Pedro Morais lembra que é comum os fãs acharam que os ídolos não vão morrer nunca. "Mas estou feliz de perceber o quanto a obra dele continua expressiva na vida de tantos os brasileiros. Então, um agradecimento a ele, Moraes, por tantas boas influências nas nossas vidas", diz, antes de citar as músicas "A Menina Dança" e "Mistério doPlaneta" como duas composições que o tocam em particular. "Ah, sim. 'Davilicença', do disco 'Cara e Coração', que o Moraes fez para o seu filho, Davi Moraes, também é uma referência. E, claro, 'Preta Pretinha'.
A jornalista Mirtes Helena, vocalista do grupo Boca de Sino, que se dedica ao repertório dos anos 60 e 70, foi outra a lamentar a perda do cantor. "É difícil para algumas pessoas, hoje, dimensionarem a importância de Moraes Moreira e dos Novos Baianos na época da minha juventude. Aliás, o bar que a gente frequentava na rua da Bahia se chamava Chorare exatamente por causa do disco 'Acabou Chorare', obra-prima de 1972 do Novos Baianos. Lá, a gente fazia um samba aos sábados e, nesses batuques semanais, canções como 'Preta Pretinha', 'Besta é tu', 'Brasil Pandeiro' ou 'Suingue de Campo Grande' eram hits. A gente queria ser moderno como eles, misturar rock com samba e choro, cavaquinho e guitarra. E foi a partir dessa batucada que surgiu o Boca de Sino, atendendo ao pedido do sindicato dos Jornalistas, que nos desafiou a formar uma banda de anos 60", relembra.
Operador de som do Novos Baianos, Marcelo Bezerra falou ao Magazine sobre a perda do amigo. "No convívio, Moraes era muito tranquilo, muito relax de trabalhar. Uma pessoa muito inteligente, muito perspicaz, rápido nas sacadas, super engraçado. Digo que foi uma pessoa de sorte, porque saiu lá do interior da Bahia e foi parar em Salvador, onde os astros conspiraram para conhecer Tom Zé, que, por sua vez, o apresentou a Galvão.
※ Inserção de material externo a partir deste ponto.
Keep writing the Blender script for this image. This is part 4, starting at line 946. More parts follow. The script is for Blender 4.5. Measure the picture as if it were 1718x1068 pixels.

E veio o Novos Baianos. E depois, a saída da banda, naquela maluquice toda, lançar dois, três discos sem tanta repercussão assim e, de repente, estourar com "Pombo Correio", emplacando, a partir daí, uma dezena de sucessos. Tem filhos criados, Davi, que é meu amigo, meu brother, e tá aí, tem o trabalho dele, toca com todo mundo. E a Ciça. Os filhos amam ele. Pelo que soube, ele andava escrevendo até meia-noite e pouco, uma hora da manhã. Fazia tudo sozinho. Andava na rua, dirigia, vivia bem, numa casa própria confortável, no bairro da Gávea... Deitou e não acordou. Acho que teve muito sorte, pois foi um artista que teve as músicas cantadas pelo Brasil e o mundo inteiro, por diversos nomes. Por ter tocado o coração das pessoas e ter conseguido viver disso. E deitou e dormiu".